On May 6, 1950, at about 5 o'clock in the afternoon, the plaintiff, a woman sixty-two years old, was a customer in the store, which she had patronized *123 weekly for some time. She was shopping for groceries in the north end of the store and was waited on by Carmelina Rafala, the clerk and daughter of the defendants. After completing her shopping, the plaintiff asked the clerk for permission to use the toilet. Taking the shopping bag which the plaintiff proffered her, Carmelina pointed generally toward the rear and said, "Right that way in back of you." The plaintiff proceeded as directed, walked around the northerly end of the partition and entered the aisle behind it. A few feet along the aisle, a door leading to a storage room was open and blocked off the aisle south of it. The plaintiff turned through the open door and descended two steps into the storage room, which was in semidarkness. She saw an open door, believed it was the door to the toilet and walked toward it. Upon reaching the doorway, she cautiously stepped down onto a landing and, while groping about in the dark for a light or switch to illuminate the toilet, fell down a flight of steps to the concrete floor of the basement. She was seriously injured. There was no sign in the store showing the way to the toilet, which was intended for the use of the employees in the store but was actually used by customers as well. It was the general practice of the defendants and their employees personally to conduct customers to the toilet if they were strangers and had not used it before. The plaintiff, who had not used the toilet in the store before, was a ponderous woman who walked slowly and carefully, as well as laboriously, because of prior infirmities.

The trial court concluded that the plaintiff was a business visitor, or invitee, during the entire time she was on the premises, that the defendants were negligent, that their negligence was the proximate cause of the plaintiff's fall and injuries and that *124 the plaintiff was not contributorily negligent. The defendants have appealed from the judgment for the plaintiff, claiming error in these conclusions.

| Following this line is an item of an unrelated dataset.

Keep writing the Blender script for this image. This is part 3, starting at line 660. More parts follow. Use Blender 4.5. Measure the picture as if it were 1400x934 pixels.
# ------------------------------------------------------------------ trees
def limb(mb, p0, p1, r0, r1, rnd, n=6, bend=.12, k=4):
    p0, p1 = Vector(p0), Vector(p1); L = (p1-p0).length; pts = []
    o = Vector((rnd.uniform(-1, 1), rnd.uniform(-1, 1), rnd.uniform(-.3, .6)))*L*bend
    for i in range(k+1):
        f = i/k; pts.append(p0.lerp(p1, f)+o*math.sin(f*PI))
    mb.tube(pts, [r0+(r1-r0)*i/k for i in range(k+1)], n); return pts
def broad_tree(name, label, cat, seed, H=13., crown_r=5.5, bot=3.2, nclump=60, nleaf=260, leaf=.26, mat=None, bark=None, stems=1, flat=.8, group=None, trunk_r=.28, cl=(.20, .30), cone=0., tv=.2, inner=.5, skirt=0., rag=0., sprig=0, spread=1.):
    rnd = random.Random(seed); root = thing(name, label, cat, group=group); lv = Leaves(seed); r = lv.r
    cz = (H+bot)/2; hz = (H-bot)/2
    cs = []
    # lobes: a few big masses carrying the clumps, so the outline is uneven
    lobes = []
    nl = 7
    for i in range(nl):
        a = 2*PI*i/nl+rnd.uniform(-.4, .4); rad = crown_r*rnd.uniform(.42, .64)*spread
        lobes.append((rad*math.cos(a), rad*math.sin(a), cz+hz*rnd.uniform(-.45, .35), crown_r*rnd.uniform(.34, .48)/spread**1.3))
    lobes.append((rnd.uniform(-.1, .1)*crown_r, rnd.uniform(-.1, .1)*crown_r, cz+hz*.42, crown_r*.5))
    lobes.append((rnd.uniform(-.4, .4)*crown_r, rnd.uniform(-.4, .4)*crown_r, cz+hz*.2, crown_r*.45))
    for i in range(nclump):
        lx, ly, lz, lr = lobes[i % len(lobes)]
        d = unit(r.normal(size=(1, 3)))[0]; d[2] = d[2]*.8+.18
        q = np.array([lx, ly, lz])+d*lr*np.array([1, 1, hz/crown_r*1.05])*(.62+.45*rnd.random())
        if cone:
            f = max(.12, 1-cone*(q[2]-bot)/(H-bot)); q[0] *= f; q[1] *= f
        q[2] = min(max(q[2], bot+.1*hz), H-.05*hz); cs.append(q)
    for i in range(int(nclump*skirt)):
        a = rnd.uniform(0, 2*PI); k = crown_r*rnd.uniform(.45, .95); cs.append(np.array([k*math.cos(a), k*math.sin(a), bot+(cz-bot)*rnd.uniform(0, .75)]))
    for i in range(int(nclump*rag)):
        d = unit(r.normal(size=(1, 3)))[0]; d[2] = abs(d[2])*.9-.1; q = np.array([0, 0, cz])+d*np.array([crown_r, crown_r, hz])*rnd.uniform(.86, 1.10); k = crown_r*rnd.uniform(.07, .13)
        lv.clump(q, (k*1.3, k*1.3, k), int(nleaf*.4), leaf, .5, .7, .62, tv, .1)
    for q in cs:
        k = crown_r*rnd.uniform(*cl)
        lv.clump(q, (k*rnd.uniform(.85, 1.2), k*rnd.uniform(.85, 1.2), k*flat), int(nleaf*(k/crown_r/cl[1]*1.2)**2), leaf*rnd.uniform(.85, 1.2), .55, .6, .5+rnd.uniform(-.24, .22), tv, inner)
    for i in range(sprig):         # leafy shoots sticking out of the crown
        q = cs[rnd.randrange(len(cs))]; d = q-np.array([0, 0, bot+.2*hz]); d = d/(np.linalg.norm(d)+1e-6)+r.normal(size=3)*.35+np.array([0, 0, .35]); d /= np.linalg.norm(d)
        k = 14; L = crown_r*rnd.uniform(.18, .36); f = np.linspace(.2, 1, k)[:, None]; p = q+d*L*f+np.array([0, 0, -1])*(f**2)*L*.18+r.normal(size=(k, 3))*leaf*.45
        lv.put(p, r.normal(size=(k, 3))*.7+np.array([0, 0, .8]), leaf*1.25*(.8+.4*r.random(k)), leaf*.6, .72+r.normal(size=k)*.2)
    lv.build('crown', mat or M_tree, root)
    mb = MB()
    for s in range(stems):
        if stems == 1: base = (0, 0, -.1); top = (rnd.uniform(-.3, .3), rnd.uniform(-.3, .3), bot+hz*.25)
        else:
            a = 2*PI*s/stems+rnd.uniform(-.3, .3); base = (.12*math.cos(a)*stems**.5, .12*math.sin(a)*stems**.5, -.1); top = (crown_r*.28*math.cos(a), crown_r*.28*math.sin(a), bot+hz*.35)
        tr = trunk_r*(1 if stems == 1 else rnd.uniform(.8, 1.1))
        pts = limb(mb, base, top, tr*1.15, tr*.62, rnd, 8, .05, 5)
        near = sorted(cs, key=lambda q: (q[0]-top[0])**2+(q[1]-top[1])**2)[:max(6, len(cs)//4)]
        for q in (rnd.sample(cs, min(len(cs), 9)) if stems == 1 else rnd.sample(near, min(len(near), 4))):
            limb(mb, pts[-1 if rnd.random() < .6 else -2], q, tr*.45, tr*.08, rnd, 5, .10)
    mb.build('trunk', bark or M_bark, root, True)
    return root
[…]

The first question presented for our consideration is whether the court erred in concluding that the plaintiff was an invitee during the entire time she was on the premises of the defendants. Where it is customary for customers or patrons to be free to go to certain parts of the premises, the customer or patron is a business visitor thereon unless the possessor exercises reasonable care to apprise him that the area of invitation is more narrowly restricted. The toilet in the rear of the defendants' store was one which customers were accustomed to use. This made of the toilet an area to which customers were invited. The present case is therefore distinguishable from cases where, in an isolated instance, permission to use a private toilet was extended to an individual customer. Whether, as the Restatement points out, the status of such a customer would be that of a licensee need not be determined in view of the facts here. Restatement, 2 Torts § 343, comment b. It is not necessary that the business visitor should, at the time of his injury, be at a place where his presence concerns the business affairs of the possessor. Id., p. 942. The status of the plaintiff was a question of fact. Knapp v. Connecticut Theatrical Corporation, 122 Conn. 413, 417, 190 A. 291.

It is admitted that when the plaintiff asked for permission to use the toilet the defendants' employee took the plaintiff's shopping bag, pointed generally toward the rear and said, "Right that way in back of you," and that the plaintiff proceeded as directed. Because of this, the court was clearly warranted in concluding that the plaintiff was a *125 business visitor with an invitation to be upon the portion of the premises that led to the toilet. Dym v. Merit Oil Corporation, 130 Conn. 585, 588, 36 A.2d 276; Ward v. Avery, 113 Conn. 394, 396, 155 A. 502. Whether she exceeded the limits of her invitation when she turned off the aisle and went into the storeroom depends upon whether her use of the premises in that particular went beyond that which the defendants might reasonably have contemplated. Smith v. L. & S. Corporation, 133 Conn. 105, 107, 48 A.2d 239; Guilford v. Yale University, 128 Conn. 449, 454, 23 A.2d 917. Upon the facts, the trier was warranted in finding that it would be quite natural for the plaintiff to turn into the storeroom, believing it to be the way to the toilet, and therefore in concluding that she was still a business visitor when she went through that room to the place where she fell. Morris v. Granato, 133 Conn. 295, 299, 50 A.2d 416.

The court having decided that the defendants were negligent, we cannot say that it erred in deciding that their negligence was the proximate cause of the plaintiff's fall and injuries, as this question was also one of fact. Likewise, whether the plaintiff was guilty of contributory negligence was a question of fact, depending upon whether a reasonably prudent person could justifiably have assumed that the place where she fell was a portion of the premises to which she was invited, and upon whether, in doing what she did, while at that place, she exercised the care of such a person. Knapp v. Connecticut Theatrical Corporation, 122 Conn. 413, 417,190 A. 291.

Because we find no error upon the defendants' appeal, we have no occasion to discuss the plaintiff's assignments of error.

There is no error.

In this opinion the other judges concurred.